Vicdani retçi Enver Aydemir 24 Aralık’ta “barış için vicdani ret
kurultayına” katılmak için geldiği İstanbul’da tutuklanarak Maltepe Askeri
Cezaevine konuldu. Orada işkence gördü. Daha sonra Eskişehir Askeri
Cezaevi’ne konulan Enver Aydemir’in duruşması bugün görüldü.

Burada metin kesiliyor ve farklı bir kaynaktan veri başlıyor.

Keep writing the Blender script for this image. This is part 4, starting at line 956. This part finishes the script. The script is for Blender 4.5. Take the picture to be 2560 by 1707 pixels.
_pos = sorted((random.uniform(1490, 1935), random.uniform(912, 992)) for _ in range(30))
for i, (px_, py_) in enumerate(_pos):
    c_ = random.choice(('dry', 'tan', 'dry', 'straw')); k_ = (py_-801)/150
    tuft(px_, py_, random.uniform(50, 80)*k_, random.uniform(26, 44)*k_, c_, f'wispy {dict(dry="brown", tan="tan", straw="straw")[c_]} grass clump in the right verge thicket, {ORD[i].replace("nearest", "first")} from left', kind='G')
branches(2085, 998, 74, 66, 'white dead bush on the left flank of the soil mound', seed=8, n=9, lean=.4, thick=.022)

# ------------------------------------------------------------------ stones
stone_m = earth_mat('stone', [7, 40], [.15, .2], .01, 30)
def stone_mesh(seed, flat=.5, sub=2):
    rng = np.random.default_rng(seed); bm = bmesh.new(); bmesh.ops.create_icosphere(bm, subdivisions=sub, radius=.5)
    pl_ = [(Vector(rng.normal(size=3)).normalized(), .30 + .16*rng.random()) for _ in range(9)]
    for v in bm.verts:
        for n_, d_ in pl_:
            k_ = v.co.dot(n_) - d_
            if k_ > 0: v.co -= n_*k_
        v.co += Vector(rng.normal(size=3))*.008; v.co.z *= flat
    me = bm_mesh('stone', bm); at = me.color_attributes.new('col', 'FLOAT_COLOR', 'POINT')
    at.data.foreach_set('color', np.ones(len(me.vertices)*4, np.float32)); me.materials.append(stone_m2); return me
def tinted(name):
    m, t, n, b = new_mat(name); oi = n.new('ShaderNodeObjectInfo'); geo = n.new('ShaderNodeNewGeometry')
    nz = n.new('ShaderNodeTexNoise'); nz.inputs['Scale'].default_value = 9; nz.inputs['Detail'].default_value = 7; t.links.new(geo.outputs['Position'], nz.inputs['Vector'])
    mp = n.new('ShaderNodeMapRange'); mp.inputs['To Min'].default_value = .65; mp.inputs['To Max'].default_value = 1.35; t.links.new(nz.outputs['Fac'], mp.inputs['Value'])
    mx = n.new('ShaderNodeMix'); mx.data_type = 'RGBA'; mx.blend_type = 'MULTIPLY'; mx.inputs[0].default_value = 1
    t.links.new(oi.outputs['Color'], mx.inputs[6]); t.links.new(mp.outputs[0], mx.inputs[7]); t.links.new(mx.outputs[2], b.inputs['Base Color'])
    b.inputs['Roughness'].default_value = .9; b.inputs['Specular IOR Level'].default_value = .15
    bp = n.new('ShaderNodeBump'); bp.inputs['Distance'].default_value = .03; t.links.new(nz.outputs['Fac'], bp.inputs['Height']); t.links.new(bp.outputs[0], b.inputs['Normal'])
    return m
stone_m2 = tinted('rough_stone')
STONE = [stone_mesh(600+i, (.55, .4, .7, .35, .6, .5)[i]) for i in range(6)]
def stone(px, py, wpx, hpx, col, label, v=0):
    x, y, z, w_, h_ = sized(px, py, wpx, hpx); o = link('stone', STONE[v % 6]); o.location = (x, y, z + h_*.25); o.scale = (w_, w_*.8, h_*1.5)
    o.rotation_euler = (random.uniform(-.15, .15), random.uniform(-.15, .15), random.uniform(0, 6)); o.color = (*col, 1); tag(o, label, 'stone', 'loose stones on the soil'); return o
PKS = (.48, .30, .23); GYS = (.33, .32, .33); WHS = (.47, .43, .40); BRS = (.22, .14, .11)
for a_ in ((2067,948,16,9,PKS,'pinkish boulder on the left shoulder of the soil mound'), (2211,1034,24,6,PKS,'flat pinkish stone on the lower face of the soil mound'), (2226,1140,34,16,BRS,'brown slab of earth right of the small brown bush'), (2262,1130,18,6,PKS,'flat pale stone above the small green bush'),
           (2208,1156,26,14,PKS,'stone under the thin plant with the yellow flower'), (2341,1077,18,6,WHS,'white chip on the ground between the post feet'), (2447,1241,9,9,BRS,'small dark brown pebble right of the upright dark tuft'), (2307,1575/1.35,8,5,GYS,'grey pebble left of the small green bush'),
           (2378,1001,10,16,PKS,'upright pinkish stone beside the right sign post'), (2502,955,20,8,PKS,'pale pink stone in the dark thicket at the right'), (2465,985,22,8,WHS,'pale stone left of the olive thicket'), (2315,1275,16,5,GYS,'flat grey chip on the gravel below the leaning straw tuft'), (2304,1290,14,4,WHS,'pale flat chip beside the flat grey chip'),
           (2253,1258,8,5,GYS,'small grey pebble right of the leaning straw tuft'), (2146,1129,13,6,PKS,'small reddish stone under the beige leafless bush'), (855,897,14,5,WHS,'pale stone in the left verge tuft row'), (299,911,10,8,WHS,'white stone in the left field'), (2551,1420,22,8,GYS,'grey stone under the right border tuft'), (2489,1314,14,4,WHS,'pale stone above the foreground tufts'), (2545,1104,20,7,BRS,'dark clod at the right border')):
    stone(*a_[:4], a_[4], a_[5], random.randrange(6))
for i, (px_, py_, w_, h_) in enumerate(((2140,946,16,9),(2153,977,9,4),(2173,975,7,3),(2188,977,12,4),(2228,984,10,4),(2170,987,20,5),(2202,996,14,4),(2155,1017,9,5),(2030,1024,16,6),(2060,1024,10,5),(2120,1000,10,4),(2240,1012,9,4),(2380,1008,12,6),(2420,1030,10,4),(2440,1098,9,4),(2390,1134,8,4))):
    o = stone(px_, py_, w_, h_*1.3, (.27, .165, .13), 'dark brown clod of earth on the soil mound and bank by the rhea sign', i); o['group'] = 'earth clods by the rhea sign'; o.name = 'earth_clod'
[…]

Dini inancı gereği vicdani reddini açıklayan Aydemir, Askeri Ceza
Kanunu’nun 66. ve 88. maddeleri gereği “firar” ve ”toplu asker karşısında
veya hizmetten savuşmak için veya silahlı iken yapılan itaatsizlik”
iddiasıyla yargılanıyor.

Enver Aydemir’e destek olmak için 6 Ocak 2010 tarihinde Ankara’da yapılan
basın açıklamasına polis saldırdı. Basın açıklamasına katılan 23 kişi
gözaltına alındı. Ertesi gün çıkarıldıkları savcılıkta 22 kişi serbest
bırakılırken Volkan Sevinç tutuklandı. Volkan Sevinç ve 18 arkadaşı
hakkında TCK madde 318 ”halkı askerlikten soğutma” suçlaması ile 6 aydan
10 yıla kadar ceza istemiyle dava açılmış durumda. Volkan Sevinç
öldürmeyin dediği için ve Enver Aydemir’in maruz kaldığı işkenceyi
protesto ettiği için hala tutuklu.

Dağlıca’da teslim olan askerlerin askeri mahkemede ceza almalarının
gerekçeli kararıyla, militarizmin; destekçilerinin ve uygulayıcılarının
ölümü nasıl kutsadığına dair açık bir örneği sergilendi. Kendileri konfor
ve iktidar saraylarından palavralarını ve lafazanlık örneği sahte
cesaretlerini iğrenç politikalarıyla insanlara benimsetmeye çalışıyor ama
hiç kendi savaşını verebilen bir politikacı tanıyormusunuz? Biz
tanımıyoruz, ama ölmediği için; neşeli bir şekilde yok edilmesi gereken
cezaevlerinde, tecrit edilmiş 1 asker hala kalbimizde bir acı olarak
yaşıyor.

25 yıldır bu topraklarda 40.000 canı kaybettik. 3500 köy boşaltıldı.
Binlerce insan gözaltında kaybedildi. Halklar birbirine düşman edilmeye
çalışıldı.

Soruyoruz; bu ülkede süren savaşta patron, başbakan, general çocuğunun
öldüğünü duydunuz mu? Ölenler hep emekçi, yoksul çocuğudur.

Artık yeter, iktidarların kendi ikiyüzlü korkaklıkları ve zorbalığıyla,
ezilenlerin akıtılan kanları üzerinden yürüttükleri politikalar son
bulsun, anaların da akan gözyaşı dursun diyoruz! Gencecik bedenler savaşa
sürülmesin!

Bizler, bu ülkede eline silah almayı reddeden, ölmek-öldürmek istemeyen
gençler olarak artık yeter diyoruz. Gözaltı, tutuklama ve baskılar asla
bizi barışın savunucusu olmaktan, halkların kardeşliğinden taraf olmaktan
vazgeçiremeyecektir.

Barış için vicdani ret mücadelesini tüm baskılara karşı büyüteceğiz,
arkadaşlarımızı yalnız bırakmayacağız!

ÖLDÜRMEYİ REDDETMEK SUÇ DEĞİLDİR, 318’E HAYIR!
ENVER AYDEMİR’E VE VOLKAN SEVİNÇ’E ÖZGÜRLÜK!